スピノザの『エチカ』と趣味のブログ

スピノザの『エチカ』について僕が考えていることと,趣味である将棋・競馬・競輪などについて綴るブログです。

ピンクタートル&非理性的動物

2021-07-07 19:22:32 | 血統
 先週の帝王賞を勝ったテーオーケインズの3代母は1995年にアメリカで産まれたピノシェットという馬で,テーオーケインズの輸入基礎繁殖牝馬となります。Pinochetはおそらくチリのピノチェト元大統領のことと思われます。ただピノシェットの母で1988年にアメリカで産まれたピンクタートルという馬もそれ以前に輸入されていますので,牝系はピンクタートルを基礎として紹介します。バレークイーン,ヘザーランズと同じでファミリーナンバー1-l
                                          
 ピンクタートルはアメリカで2頭の仔を産んでいて,ピノシェットは2頭目の産駒になります。ピノシェットを産んだ後,アメリカで種付けされ,仔を孕んだ状態で輸入されました。
 輸入されたピンクタートルが1998年に産んだ牝馬がレディパステル。2001年にオークスを勝ち,2003年には中山牝馬ステークスと府中牝馬ステークスに勝ちました。
 一族のほかの重賞の勝ち馬は2頭で,この2頭はピノシェットの子孫になります。1頭がテーオーケインズで,この一族から2頭目となる大レースの勝ち馬。もう1頭がテーオーケインズの母の5つ下の半妹,テーオーケインズからみれば叔母にあたるタマノブリュネットで,この馬は2016年にレディスプレリュードを勝ちました。
 重賞の勝ち馬はこれだけなのですが,重賞の入着馬とかJRAでオープンまでいった馬というのが多くいます。活力が衰えているような牝系でないことは間違いないと思います。
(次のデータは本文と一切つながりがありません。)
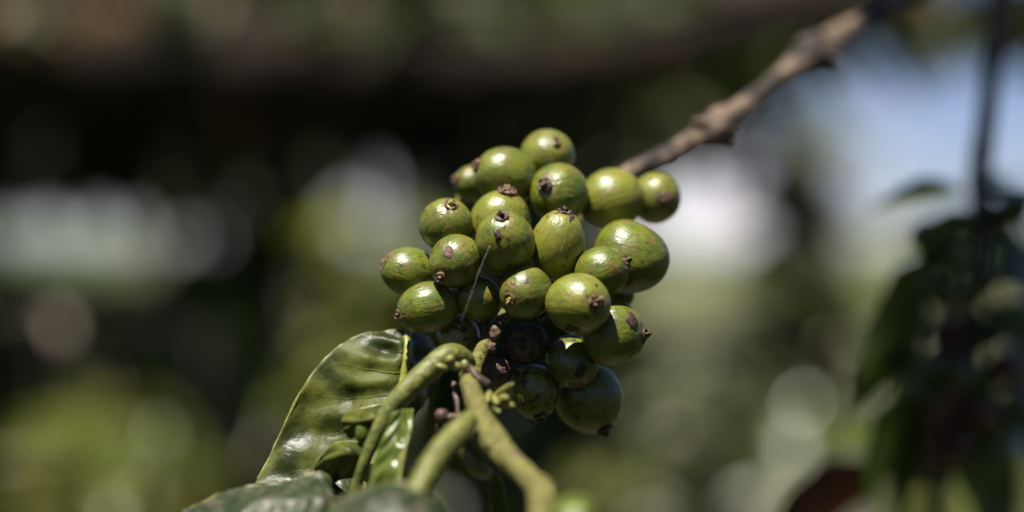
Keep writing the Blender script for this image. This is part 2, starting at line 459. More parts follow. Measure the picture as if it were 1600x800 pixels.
# unseen bushes added to block low sky light, beside and behind the lens
bush('b', -1.5, -1.0, 1.5, 15, 'added sky-blocking bush behind the viewer on the left')
bush('a', -0.2, -2.1, 1.4, 75, 'added sky-blocking bush straight behind the viewer')
bush('b', 1.3, -1.3, 1.5, 215, 'added sky-blocking bush behind the viewer on the right')
bush('a', 1.35, 0.5, 1.2, 165, 'added sky-blocking bush beyond the right edge of the view')
bush('b', -1.25, 0.6, 1.05, 300, 'added sky-blocking bush beyond the left edge of the view')

# unseen tree added behind the viewer; its crown shell cuts the sky fill
def add_sky_blocker():
    g = np.random.default_rng(17)
    root = empty('sky_blocking_tree', (0.9, -2.6, 0))
    V, F = tube_geo([Vector((0, 0, -0.05)), Vector((0.05, 0, 1.2)), Vector((-0.1, 0.1, 2.4)), Vector((-0.4, 0.5, 3.4)), Vector((-0.9, 1.2, 3.9))], [0.14, 0.12, 0.1, 0.07, 0.03], n=40, seg=16, rough=0.1, rscale=8)
    obj('trunk', V, F, M['limb'], root)
    n = 2300
    el = np.arcsin(g.uniform(math.sin(R(24)), 1, n)); az = g.uniform(0, 2 * math.pi, n); rr = g.uniform(1.9, 2.9, n)
    pos = np.stack([rr * np.cos(el) * np.cos(az), rr * np.cos(el) * np.sin(az), H + rr * np.sin(el)], 1)
    keep = (pos[:, 1] < 0.25)
    for c0 in (P(800, 400), P(560, 640), P(1000, 260, 40), P(1250, 100, 100)):       # crown left open here so the sun reaches the branch
        d = pos - np.array(c0); t = d @ np.array(SUN)
        keep &= np.linalg.norm(d - t[:, None] * np.array(SUN), axis=1) > 0.33
    pos = pos[keep] - np.array([0.9, -2.6, 0]); m = len(pos)
    leaf_cloud('crown', pos, g.uniform(0, 6.28, m), g.uniform(-0.8, 0.2, m), g.normal(0, 0.5, m), g.uniform(1.1, 1.9, m), M['shade_leaf_plain'], root)
    return tag(root, 'added unseen tree behind the viewer, crown blocking sky light', 'tree')
add_sky_blocker()

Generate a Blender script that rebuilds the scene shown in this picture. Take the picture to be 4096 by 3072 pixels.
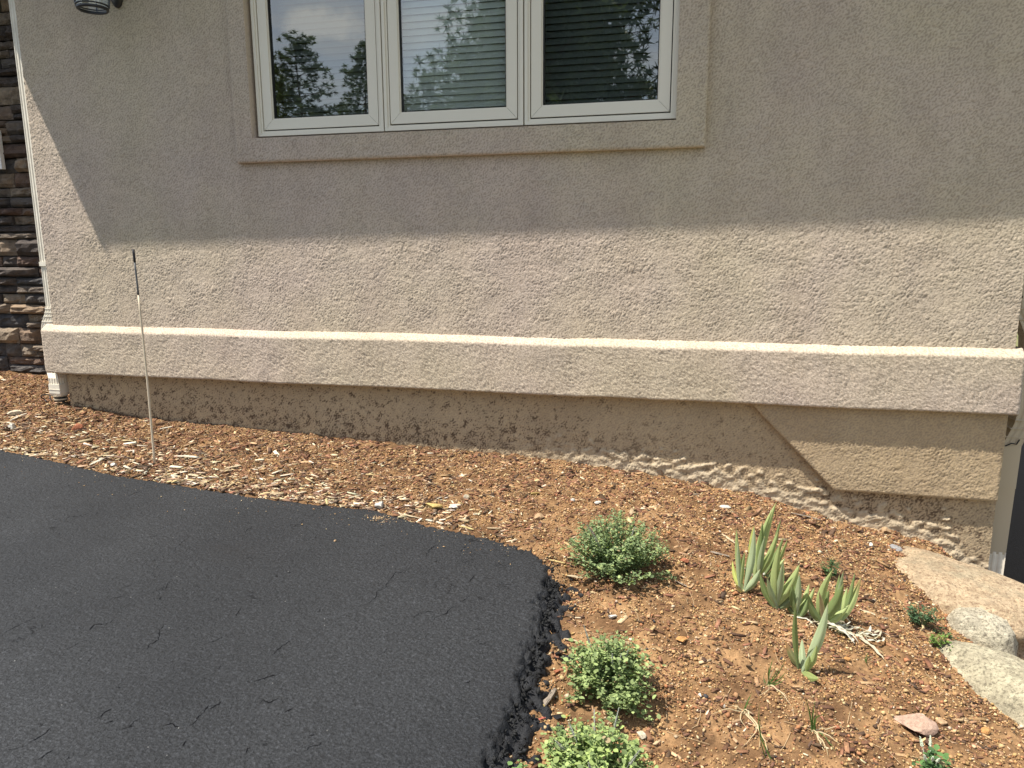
import bpy, math, random
import numpy as np
from mathutils import Vector, Matrix, noise as mnoise

# ------------------------------------------------------------------ camera, sky, sun, exposure
SC = bpy.context.scene
for o in list(bpy.data.objects): bpy.data.objects.remove(o)
CAMZ = 1.40
F, PITCH, YAW, ROLL = 2950.0, math.radians(10.5945), math.radians(13.9016), math.radians(-0.2456)
cam_d = bpy.data.cameras.new('camera'); cam = bpy.data.objects.new('camera', cam_d); SC.collection.objects.link(cam)
cam_d.sensor_fit = 'HORIZONTAL'; cam_d.sensor_width = 36.0; cam_d.lens = F / 4096 * 36.0
cam_d.clip_start = 0.05; cam_d.clip_end = 2000

def ray(px, py):
    x = (px - 2048) / F; y = -(py - 1536) / F
    c, s = math.cos(ROLL), math.sin(ROLL); x, y = c * x - s * y, s * x + c * y
    cy, sy = math.cos(PITCH), math.sin(PITCH)
    fw = cy + y * sy; up = -sy + y * cy
    return Vector((math.cos(YAW) * x - math.sin(YAW) * fw, math.sin(YAW) * x + math.cos(YAW) * fw, up))
_c = ray(2048, 1536); _r = ray(3048, 1536) - ray(2048, 1536); _u = ray(2048, 536) - ray(2048, 1536)
_r.normalize(); _u.normalize(); _b = (-_c).normalized()
cam.matrix_world = Matrix(((_r.x, _u.x, _b.x, 0), (_r.y, _u.y, _b.y, 0), (_r.z, _u.z, _b.z, CAMZ), (0, 0, 0, 1)))
SC.camera = cam

SUNDIR = Vector((-0.43, -0.25, 1.0)).normalized()      # towards the sun
EL = math.asin(SUNDIR.z); AZ = math.atan2(SUNDIR.x, SUNDIR.y)
W = bpy.data.worlds.new('World'); SC.world = W; W.use_nodes = True
nt = W.node_tree; nt.nodes.clear()
wo = nt.nodes.new('ShaderNodeOutputWorld'); bg = nt.nodes.new('ShaderNodeBackground')
sky = nt.nodes.new('ShaderNodeTexSky'); sky.sky_type = 'NISHITA'; sky.sun_disc = False
sky.sun_elevation = EL; sky.sun_rotation = AZ; sky.altitude = 1800; sky.dust_density = 1.2; sky.air_density = 1.0
bg.inputs['Strength'].default_value = 0.12
tc = nt.nodes.new('ShaderNodeTexCoord')
mp = nt.nodes.new('ShaderNodeMapping'); mp.inputs['Scale'].default_value = (1.0, 1.0, 3.2)
mp.inputs['Location'].default_value = (0.35, 0.2, 0.4)
nz = nt.nodes.new('ShaderNodeTexNoise'); nz.inputs['Scale'].default_value = 3.4; nz.inputs['Detail'].default_value = 7; nz.inputs['Roughness'].default_value = 0.55
cr = nt.nodes.new('ShaderNodeValToRGB'); cr.color_ramp.elements[0].position = 0.44; cr.color_ramp.elements[1].position = 0.80; cr.color_ramp.elements[0].color = (.30, .30, .30, 1)
mx = nt.nodes.new('ShaderNodeMixRGB'); mx.inputs[2].default_value = (5.6, 5.8, 6.1, 1)
nt.links.new(tc.outputs['Generated'], mp.inputs['Vector']); nt.links.new(mp.outputs[0], nz.inputs['Vector'])
nt.links.new(nz.outputs['Fac'], cr.inputs['Fac']); nt.links.new(cr.outputs['Color'], mx.inputs[0])
nt.links.new(sky.outputs[0], mx.inputs[1]); nt.links.new(mx.outputs[0], bg.inputs['Color']); nt.links.new(bg.outputs[0], wo.inputs['Surface'])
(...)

 スピノザが第三部定理五七備考で情欲について述べていることが,社会societasについても妥当すると僕は考えます。つまり,人間が人間らしい情欲に駆られ,馬が馬らしい情欲に駆られるのと同じように,人間は人間らしい社会的結合を果たし,馬は馬らしく社会的に結合するというべきだと考えるのです。人間の情欲と馬の情欲の差異は,人間の本性natura humanaと馬の本性の差異によって説明されているのですから,この部分では本性中心主義に則したことをスピノザはいっていると解せます。この本性中心主義が,社会についても妥当する,つまり人間だけが社会的に結合するという意味での人間中心主義は成立せず,すべてのものがその本性に則した社会を形成すると解するのが適切だと僕は考えます。これが,人間中心主義と本性中心主義が対峙する場面では,本性中心主義の方を選択するべきであると僕が考える,ふたつめの理由になります。
 ただ,この備考Scholiumというのは,いわゆる非理性的動物についていわれています。したがって,スピノザが解しているであろう非理性的動物,この備考の中で列挙されているものでいえば,馬,昆虫,魚,鳥といったものが社会的に結合するということは,この備考から帰結させることができるけれども,理性的な動物にも非理性的な動物にも該当しない諸々の様態modus,あるいは諸々の物体corpusについて,そうしたものが社会的に結合するということを帰結させることはできないのではないかという反論には,一定の理があることは確かです。スピノザはこの備考では具体的な例としては情欲をあげていますが,情欲を含む一般的な感情affectusや,衝動appetitusとか満足とか楽しみについても語っているのであって,そうしたことを感じることができるのは動物だけであり,動物でない物体がそうしたことを感じるのは不条理であるというのは,少なくとも現実的な観点からはその通りであるといわざるを得ないからです。
 しかし,もしもこの備考の意味をそのように解するのだとしても,少なくとも人間だけが社会的に結合するというわけではないということは結論することができるでしょう。なぜなら,少なくとも人間を含まない非理性的動物は,社会的に結合するからです。